Description of the task -> Reproduce the listing below verbatim.

Dataset content ->
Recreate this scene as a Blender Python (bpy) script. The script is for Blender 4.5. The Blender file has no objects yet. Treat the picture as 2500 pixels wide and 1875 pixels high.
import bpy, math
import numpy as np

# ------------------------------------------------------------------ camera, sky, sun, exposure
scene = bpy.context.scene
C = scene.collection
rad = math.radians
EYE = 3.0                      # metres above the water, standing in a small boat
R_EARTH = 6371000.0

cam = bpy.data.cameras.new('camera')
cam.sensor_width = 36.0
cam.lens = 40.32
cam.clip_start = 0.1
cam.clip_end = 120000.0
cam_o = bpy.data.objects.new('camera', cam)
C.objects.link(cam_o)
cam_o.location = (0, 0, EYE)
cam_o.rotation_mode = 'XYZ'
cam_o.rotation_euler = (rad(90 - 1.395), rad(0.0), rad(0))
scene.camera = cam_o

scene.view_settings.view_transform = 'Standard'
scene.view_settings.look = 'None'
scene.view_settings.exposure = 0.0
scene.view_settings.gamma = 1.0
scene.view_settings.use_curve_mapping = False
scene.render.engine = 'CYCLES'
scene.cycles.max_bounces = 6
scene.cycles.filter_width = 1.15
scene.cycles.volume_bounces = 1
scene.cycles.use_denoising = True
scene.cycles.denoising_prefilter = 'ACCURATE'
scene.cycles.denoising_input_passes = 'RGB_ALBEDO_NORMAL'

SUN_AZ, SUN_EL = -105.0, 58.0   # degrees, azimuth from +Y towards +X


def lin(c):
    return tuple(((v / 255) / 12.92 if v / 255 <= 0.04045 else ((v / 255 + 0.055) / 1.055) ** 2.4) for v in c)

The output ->
Recreate this scene as a Blender Python (bpy) script. The script is for Blender 4.5. The Blender file has no objects yet. Treat the picture as 2500 pixels wide and 1875 pixels high.
import bpy, math
import numpy as np

# ------------------------------------------------------------------ camera, sky, sun, exposure
scene = bpy.context.scene
C = scene.collection
rad = math.radians
EYE = 3.0                      # metres above the water, standing in a small boat
R_EARTH = 6371000.0

cam = bpy.data.cameras.new('camera')
cam.sensor_width = 36.0
cam.lens = 40.32
cam.clip_start = 0.1
cam.clip_end = 120000.0
cam_o = bpy.data.objects.new('camera', cam)
C.objects.link(cam_o)
cam_o.location = (0, 0, EYE)
cam_o.rotation_mode = 'XYZ'
cam_o.rotation_euler = (rad(90 - 1.395), rad(0.0), rad(0))
scene.camera = cam_o

scene.view_settings.view_transform = 'Standard'
scene.view_settings.look = 'None'
scene.view_settings.exposure = 0.0
scene.view_settings.gamma = 1.0
scene.view_settings.use_curve_mapping = False
scene.render.engine = 'CYCLES'
scene.cycles.max_bounces = 6
scene.cycles.filter_width = 1.15
scene.cycles.volume_bounces = 1
scene.cycles.use_denoising = True
scene.cycles.denoising_prefilter = 'ACCURATE'
scene.cycles.denoising_input_passes = 'RGB_ALBEDO_NORMAL'

SUN_AZ, SUN_EL = -105.0, 58.0   # degrees, azimuth from +Y towards +X


def lin(c):
    return tuple(((v / 255) / 12.92 if v / 255 <= 0.04045 else ((v / 255 + 0.055) / 1.055) ** 2.4) for v in c)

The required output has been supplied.